Duar has come to Ygoth to take the Rose of Gaon found within the infamous Black Tower. The jewel supposedly will bestow great power that Duar will harness to create a new kingdom.

Queen Nione takes him to the Black Tower. He finds himself fighting an invisible monster with fangs and claws. Shar the sprite arrives to give the story an deus ex machina resolution by telling him to smash the jewel with his sword (which he does). Duar leaves Shar having no interest in her plans. He does find Nione waiting for him.

I first read this story almost 34 years ago when I found a used copy of New Worlds for Old edited by Lin Carter. I had already read “The Thief of Forthe” by Clifford Ball. That story was in the very first pulp and issue of Weird Tales that I ever bought (at Eide’s in Pittsburgh). I had also read the entry on Clifford Ball by L. Sprague de Camp in Literary Swordsmen and Sorcerers. De Camp did not seem to think very much of Clifford Ball.

Coming back to reread this story, I was prepared to find it as fan fiction. Interestingly, the story was pulp sword and sorcery, derivative and imitative of Robert E. Howard, but it was a cut above fan fiction. Duar says “Faith” instead of “Crom.” His description is almost identical to the most famous Cimmerian. There were a few little mistakes in the prose but overall for a first effort. This story is not bad. Ball had good color and atmosphere. The action is brief and at the end of the story. A first imitation of Robert E. Howard could have far worse.

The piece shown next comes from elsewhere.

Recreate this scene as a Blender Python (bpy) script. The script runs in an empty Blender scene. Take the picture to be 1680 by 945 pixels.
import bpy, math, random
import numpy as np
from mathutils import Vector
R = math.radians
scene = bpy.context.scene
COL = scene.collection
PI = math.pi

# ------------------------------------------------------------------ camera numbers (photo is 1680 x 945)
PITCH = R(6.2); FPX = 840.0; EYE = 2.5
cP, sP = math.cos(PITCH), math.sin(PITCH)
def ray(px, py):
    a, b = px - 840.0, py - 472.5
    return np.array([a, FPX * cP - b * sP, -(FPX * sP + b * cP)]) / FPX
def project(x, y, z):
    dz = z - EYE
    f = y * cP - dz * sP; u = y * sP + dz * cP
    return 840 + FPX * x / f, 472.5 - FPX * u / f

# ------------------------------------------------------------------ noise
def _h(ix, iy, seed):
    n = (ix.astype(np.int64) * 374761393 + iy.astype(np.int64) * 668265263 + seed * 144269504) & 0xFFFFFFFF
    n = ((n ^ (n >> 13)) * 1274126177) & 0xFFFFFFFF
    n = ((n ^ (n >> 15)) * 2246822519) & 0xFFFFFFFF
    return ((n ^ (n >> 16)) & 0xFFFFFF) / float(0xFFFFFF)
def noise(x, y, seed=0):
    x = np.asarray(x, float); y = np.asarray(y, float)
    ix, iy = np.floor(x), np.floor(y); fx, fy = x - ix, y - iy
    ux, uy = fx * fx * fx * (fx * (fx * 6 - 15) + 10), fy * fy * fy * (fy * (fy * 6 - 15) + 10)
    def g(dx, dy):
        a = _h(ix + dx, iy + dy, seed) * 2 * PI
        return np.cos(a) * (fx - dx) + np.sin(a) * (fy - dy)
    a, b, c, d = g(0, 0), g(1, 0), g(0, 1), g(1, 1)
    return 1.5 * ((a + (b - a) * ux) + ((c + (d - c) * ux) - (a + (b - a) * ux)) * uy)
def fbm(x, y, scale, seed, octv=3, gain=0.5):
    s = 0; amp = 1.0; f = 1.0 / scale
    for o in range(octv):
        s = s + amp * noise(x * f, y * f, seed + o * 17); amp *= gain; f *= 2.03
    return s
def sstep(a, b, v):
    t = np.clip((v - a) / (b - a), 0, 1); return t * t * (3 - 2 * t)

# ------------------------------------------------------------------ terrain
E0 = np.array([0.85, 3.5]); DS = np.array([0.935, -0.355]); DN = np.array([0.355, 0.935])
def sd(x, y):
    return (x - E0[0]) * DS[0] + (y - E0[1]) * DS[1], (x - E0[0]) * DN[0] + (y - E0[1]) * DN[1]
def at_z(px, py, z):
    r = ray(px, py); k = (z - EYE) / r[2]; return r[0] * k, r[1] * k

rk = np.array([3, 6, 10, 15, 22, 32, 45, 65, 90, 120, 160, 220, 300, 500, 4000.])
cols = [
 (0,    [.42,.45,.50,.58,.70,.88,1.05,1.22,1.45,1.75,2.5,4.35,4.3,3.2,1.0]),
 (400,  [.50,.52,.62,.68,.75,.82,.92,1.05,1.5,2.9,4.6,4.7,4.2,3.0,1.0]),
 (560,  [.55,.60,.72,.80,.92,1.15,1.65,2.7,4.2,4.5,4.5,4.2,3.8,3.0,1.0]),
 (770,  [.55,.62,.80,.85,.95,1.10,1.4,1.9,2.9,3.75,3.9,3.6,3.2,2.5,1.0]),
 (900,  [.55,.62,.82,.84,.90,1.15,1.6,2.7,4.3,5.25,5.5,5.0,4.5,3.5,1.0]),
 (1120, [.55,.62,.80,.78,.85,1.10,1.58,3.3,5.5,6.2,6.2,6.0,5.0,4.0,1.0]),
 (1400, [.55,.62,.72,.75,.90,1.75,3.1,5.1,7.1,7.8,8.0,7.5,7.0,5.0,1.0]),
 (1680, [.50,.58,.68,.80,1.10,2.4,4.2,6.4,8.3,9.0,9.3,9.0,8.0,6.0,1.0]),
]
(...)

Farnsworth Wright, editor at Weird Tales, was probably hoping for a competent replacement for Robert E. Howard who died in 1936. E. Hoffmann Price  wrote that the Conan stories saved Weird Tales more than once in the mid-1930s. Lovecraft and Howard were dead. Clark Ashton Smith had cut way back on writing fiction. C. L. Moore’s output had also almost ceased in 1936.

Farnsworth Wright was more lucky than a good editor. He probably wished he had “The Frost Giant’s Daughter” in possession, a story he rejected in 1932. He had a eureka moment when H. P. Lovecraft died, realizing that Lovecraft was something more special than Seabury Quinn.

His luck would hold a little more as Robert Bloch and Henry Kuttner carried Weird Tales in the late 1930s. Edmond Hamilton was still producing steadily for the magazine. Thomas P. Kelley and Earl Pierce Jr. were not of a caliber to replace Howard and Lovecraft.

You can read Clifford Ball’s fiction in the brand new collection from DMR Books.

7 Comments
  • Cro-Magnon Man says:

    Clifford Ball may have only the one claim to fame but, fair play to him, its one which has served to keep his name alive all these decades when so many more prolific pulpsters have vanished forever from the knowledge of man. “The Thief of Forthe” may even have been anthologised more often than some of the Conan stories, irony of ironies. Carter was very taken with his stuff and he had good editorial judgement at least. Haining and Parry reprinted him also.

    I quite like Ball’s s&s; it has a crude innocent vigour that makes it worth reading and worth preserving. The only real problem with it is that he didn’t write enough of it. Not that it would have survived the imminent advent of McIlwraith’s editorship any more than Elak did.

  • deuce says:

    “A hundred international Tarzans could never erase the memory of Conan the Cimmerian.”

    I wonder what Ball meant by this, exactly? I mean, it not like he wasn’t a fan of Burroughs. He even mentioned “the apes of Barsoom” in one of his stories.

    • Blume says:

      I am guessing conan eas just his favorite character. You can like hamburgers and still prefer steak.

    • deuce says:

      I understand that, but “international Tarzans” is also a very unusual phrase. I couldn’t tell whether he was slamming Tarzan or Tarzan wannabees. Just oddly written and unclear.

  • JD Cowan says:

    “De Camp did not seem to think very much of Clifford Ball.”

    Seeking him out immediately.

  • Scott Connors says:

    Where exactly did Ed Price say that Conan saved WT? From his various memoirs of Howard I get the impression that he did not think that the Conan stories were all that and a bag of chips, as the saying goes. In fact, I’m pretty sure that EHP thought that it was Seabury Quinn and Otis Adalbert Kline who saved WT.

    • Morgan says:

      I wrote about this in my article “Conan the Argonaut” in THE CIMMERIAN, August 2008 (V5,N4):
      “ ‘Robert E. Howard and His Heroes’” By E. Hoffmann Price appeared in issue fifteen of the fanzine Amra for May 1961:
      Farnsworth Wright and others of the Weird Tales inner circle told me that the Howard-Conan combination had many a time staved off disaster, as had in his own day, Otis Kline. . . It suffices that Howard-Conan did a great deal for Weird Tales, business-wise.”